- [Short exercise]: Extract every entry word for word. Skip the pictures.

---*---

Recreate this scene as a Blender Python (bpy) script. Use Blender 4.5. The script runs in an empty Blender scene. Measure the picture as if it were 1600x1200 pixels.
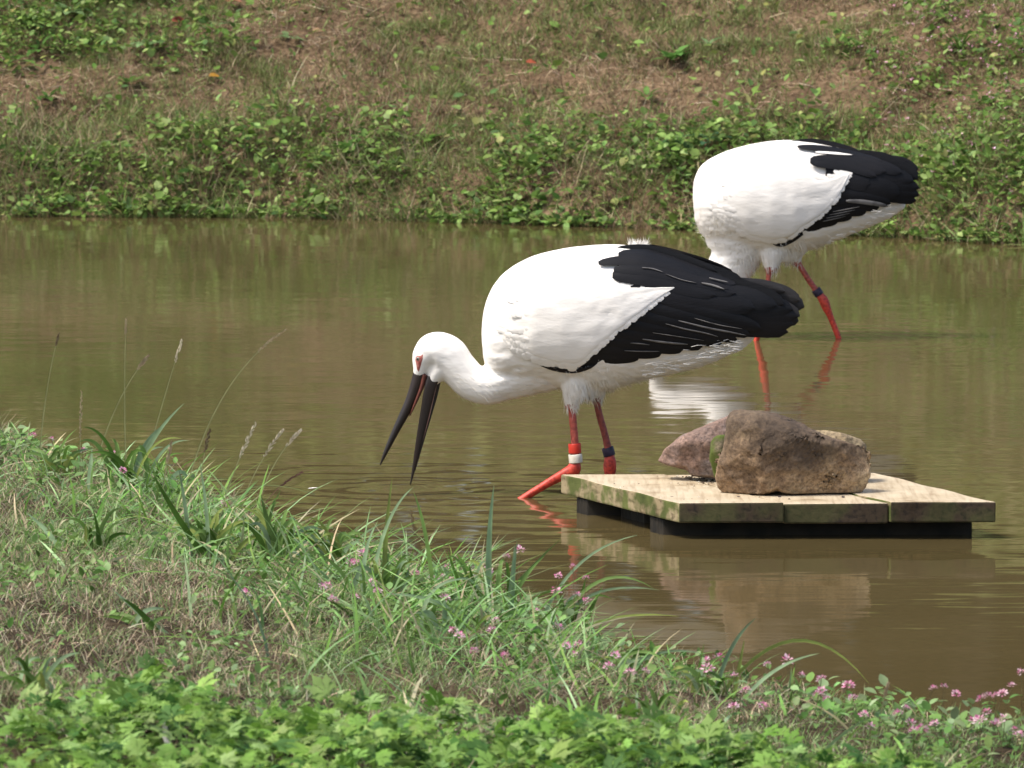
import bpy, bmesh, math, random
import numpy as np
from mathutils import Vector, noise
from mathutils.bvhtree import BVHTree

random.seed(7)
rng = np.random.default_rng(7)
S = bpy.context.scene
COL = S.collection

# ------------------------------------------------------------------ camera
F = 8889.0            # focal length in pixels of a 1600 px wide picture (200 mm on 36 mm)
H = 1.54              # eye height above the water
TH = math.atan(821.0 / F)
cam_d = bpy.data.cameras.new('camera')
cam_d.lens = 200.0
cam_d.sensor_width = 36.0
cam_d.clip_start = 0.1
cam_d.clip_end = 2000
cam_d.dof.use_dof = True
cam_d.dof.focus_distance = 13.6
cam_d.dof.aperture_fstop = 20.0
cam = bpy.data.objects.new('camera', cam_d)
cam.location = (0, 0, H)
cam.rotation_euler = (math.pi / 2 - TH, 0, 0)
COL.objects.link(cam)
S.camera = cam

# ------------------------------------------------------------------ light
SUN_EL = math.radians(58)
SUN_AZ = math.radians(-118)      # compass direction the sun stands in: 0 = +Y (away from camera), negative = left
w = bpy.data.worlds.new('World')
S.world = w
w.use_nodes = True
nt = w.node_tree
bg = nt.nodes['Background']
sky = nt.nodes.new('ShaderNodeTexSky')
sky.sky_type = 'NISHITA'
sky.sun_disc = False
sky.sun_elevation = SUN_EL
sky.sun_rotation = SUN_AZ
sky.air_density = 1.0
sky.dust_density = 4.0
sky.ozone_density = 0.6
nt.links.new(sky.outputs[0], bg.inputs[0])
bg.inputs[1].default_value = 0.15
sun_d = bpy.data.lights.new('sun', 'SUN')
sun_d.energy = 2.7
sun_d.angle = math.radians(9)
sun_d.color = (1.0, 0.955, 0.88)
sun = bpy.data.objects.new('sun', sun_d)
sdir = Vector((math.sin(SUN_AZ) * math.cos(SUN_EL), math.cos(SUN_AZ) * math.cos(SUN_EL), math.sin(SUN_EL)))
sun.rotation_euler = sdir.to_track_quat('Z', 'Y').to_euler()
sun.location = sdir * 50
COL.objects.link(sun)
S.view_settings.view_transform = 'Standard'
S.view_settings.look = 'None'
S.view_settings.exposure = 0.66
S.view_settings.gamma = 1.0
S.view_settings.use_curve_mapping = False
S.cycles.max_bounces = 6
S.cycles.transparent_max_bounces = 8
S.cycles.sample_clamp_indirect = 6

# ------------------------------------------------------------------ measuring helpers
_cf = Vector((0, math.cos(TH), -math.sin(TH)))
_cu = Vector((0, math.sin(TH), math.cos(TH)))
_cr = Vector((1, 0, 0))


def P(px, py, D):
    """real point at distance D (world y) seen at photograph position px, py"""
    d = _cr * ((px - 800) / F) + _cu * ((600 - py) / F) + _cf
    return Vector((0, 0, H)) + d * (D / d.y)


def smooth(a, b, x):
    t = np.clip((x - a) / (b - a), 0, 1)
    return t * t * (3 - 2 * t)


def interp(x, xs, ys):
    return np.interp(x, xs, ys)


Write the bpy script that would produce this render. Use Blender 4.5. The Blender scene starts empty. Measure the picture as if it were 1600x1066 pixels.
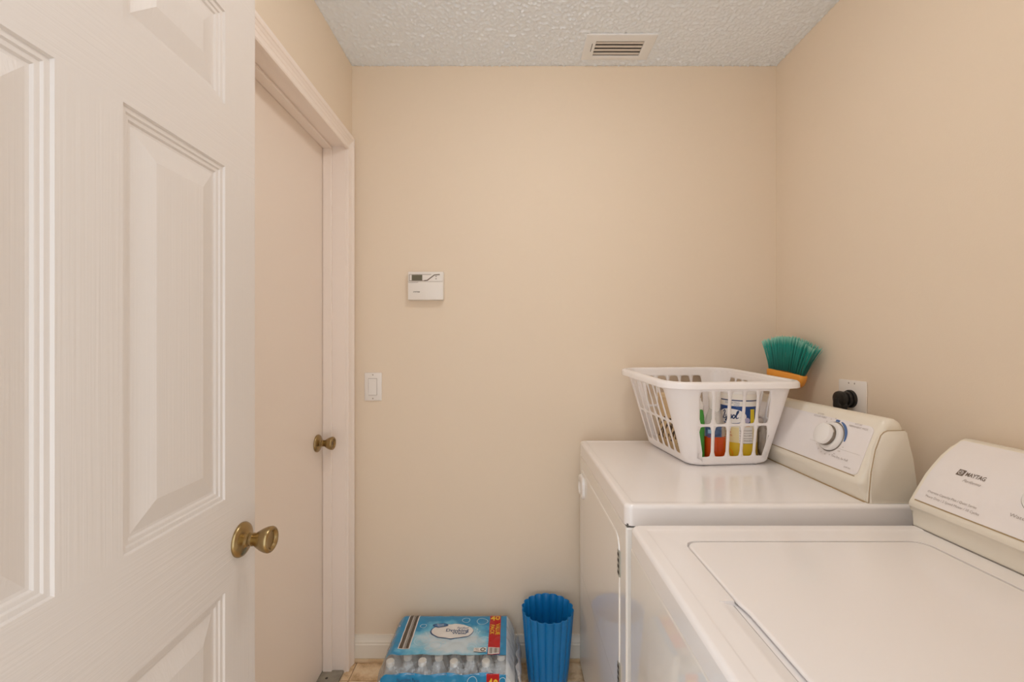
import bpy, bmesh, math, random
from mathutils import Vector, Matrix, noise as mnoise
random.seed(7)
C = bpy.context.scene
COL = C.collection
PI = math.pi

# ------------------------------------------------------------------ camera, light, exposure
F_PX, H_CAM = 690.0, 1.303
cam_d = bpy.data.cameras.new('camera')
cam_d.sensor_width = 36.0
cam_d.lens = F_PX / 1600.0 * 36.0
cam_d.shift_x = 2 / 1600.0
cam_d.shift_y = 2 / 1600.0
cam_d.clip_start = 0.02
cam = bpy.data.objects.new('camera', cam_d)
cam.location = (0, 0, H_CAM)
cam.rotation_euler = (PI / 2, 0, 0)
COL.objects.link(cam)
C.camera = cam

w = bpy.data.worlds.new('world')
C.world = w
w.use_nodes = True
w.node_tree.nodes['Background'].inputs['Color'].default_value = (0.90, 0.95, 1.0, 1)
w.node_tree.nodes['Background'].inputs['Strength'].default_value = 1.75

LAMP = (0.16, 0.84)
LAMP_STRENGTH = 22.0
C.view_settings.view_transform = 'Standard'
C.view_settings.look = 'None'
C.view_settings.gamma = 1
C.view_settings.use_curve_mapping = False
C.view_settings.exposure = 0.17
C.cycles.use_denoising = True
C.cycles.max_bounces = 14
C.cycles.diffuse_bounces = 8
C.cycles.transparent_max_bounces = 24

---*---

- [Exercise output]:
Recreate this scene as a Blender Python (bpy) script. Use Blender 4.5. The script runs in an empty Blender scene. Measure the picture as if it were 1600x1200 pixels.
import bpy, bmesh, math, random
import numpy as np
from mathutils import Vector, noise
from mathutils.bvhtree import BVHTree

random.seed(7)
rng = np.random.default_rng(7)
S = bpy.context.scene
COL = S.collection

# ------------------------------------------------------------------ camera
F = 8889.0            # focal length in pixels of a 1600 px wide picture (200 mm on 36 mm)
H = 1.54              # eye height above the water
TH = math.atan(821.0 / F)
cam_d = bpy.data.cameras.new('camera')
cam_d.lens = 200.0
cam_d.sensor_width = 36.0
cam_d.clip_start = 0.1
cam_d.clip_end = 2000
cam_d.dof.use_dof = True
cam_d.dof.focus_distance = 13.6
cam_d.dof.aperture_fstop = 20.0
cam = bpy.data.objects.new('camera', cam_d)
cam.location = (0, 0, H)
cam.rotation_euler = (math.pi / 2 - TH, 0, 0)
COL.objects.link(cam)
S.camera = cam

# ------------------------------------------------------------------ light
SUN_EL = math.radians(58)
SUN_AZ = math.radians(-118)      # compass direction the sun stands in: 0 = +Y (away from camera), negative = left
w = bpy.data.worlds.new('World')
S.world = w
w.use_nodes = True
nt = w.node_tree
bg = nt.nodes['Background']
sky = nt.nodes.new('ShaderNodeTexSky')
sky.sky_type = 'NISHITA'
sky.sun_disc = False
sky.sun_elevation = SUN_EL
sky.sun_rotation = SUN_AZ
sky.air_density = 1.0
sky.dust_density = 4.0
sky.ozone_density = 0.6
nt.links.new(sky.outputs[0], bg.inputs[0])
bg.inputs[1].default_value = 0.15
sun_d = bpy.data.lights.new('sun', 'SUN')
sun_d.energy = 2.7
sun_d.angle = math.radians(9)
sun_d.color = (1.0, 0.955, 0.88)
sun = bpy.data.objects.new('sun', sun_d)
sdir = Vector((math.sin(SUN_AZ) * math.cos(SUN_EL), math.cos(SUN_AZ) * math.cos(SUN_EL), math.sin(SUN_EL)))
sun.rotation_euler = sdir.to_track_quat('Z', 'Y').to_euler()
sun.location = sdir * 50
COL.objects.link(sun)
S.view_settings.view_transform = 'Standard'
S.view_settings.look = 'None'
S.view_settings.exposure = 0.66
S.view_settings.gamma = 1.0
S.view_settings.use_curve_mapping = False
S.cycles.max_bounces = 6
S.cycles.transparent_max_bounces = 8
S.cycles.sample_clamp_indirect = 6

# ------------------------------------------------------------------ measuring helpers
_cf = Vector((0, math.cos(TH), -math.sin(TH)))
_cu = Vector((0, math.sin(TH), math.cos(TH)))
_cr = Vector((1, 0, 0))


def P(px, py, D):
    """real point at distance D (world y) seen at photograph position px, py"""
    d = _cr * ((px - 800) / F) + _cu * ((600 - py) / F) + _cf
    return Vector((0, 0, H)) + d * (D / d.y)


def smooth(a, b, x):
    t = np.clip((x - a) / (b - a), 0, 1)
    return t * t * (3 - 2 * t)


def interp(x, xs, ys):
    return np.interp(x, xs, ys)


Write the bpy script that would produce this render. Use Blender 4.5. The Blender scene starts empty. Measure the picture as if it were 1600x1066 pixels.
import bpy, bmesh, math, random
from mathutils import Vector, Matrix, noise as mnoise
random.seed(7)
C = bpy.context.scene
COL = C.collection
PI = math.pi

# ------------------------------------------------------------------ camera, light, exposure
F_PX, H_CAM = 690.0, 1.303
cam_d = bpy.data.cameras.new('camera')
cam_d.sensor_width = 36.0
cam_d.lens = F_PX / 1600.0 * 36.0
cam_d.shift_x = 2 / 1600.0
cam_d.shift_y = 2 / 1600.0
cam_d.clip_start = 0.02
cam = bpy.data.objects.new('camera', cam_d)
cam.location = (0, 0, H_CAM)
cam.rotation_euler = (PI / 2, 0, 0)
COL.objects.link(cam)
C.camera = cam

w = bpy.data.worlds.new('world')
C.world = w
w.use_nodes = True
w.node_tree.nodes['Background'].inputs['Color'].default_value = (0.90, 0.95, 1.0, 1)
w.node_tree.nodes['Background'].inputs['Strength'].default_value = 1.75

LAMP = (0.16, 0.84)
LAMP_STRENGTH = 22.0
C.view_settings.view_transform = 'Standard'
C.view_settings.look = 'None'
C.view_settings.gamma = 1
C.view_settings.use_curve_mapping = False
C.view_settings.exposure = 0.17
C.cycles.use_denoising = True
C.cycles.max_bounces = 14
C.cycles.diffuse_bounces = 8
C.cycles.transparent_max_bounces = 24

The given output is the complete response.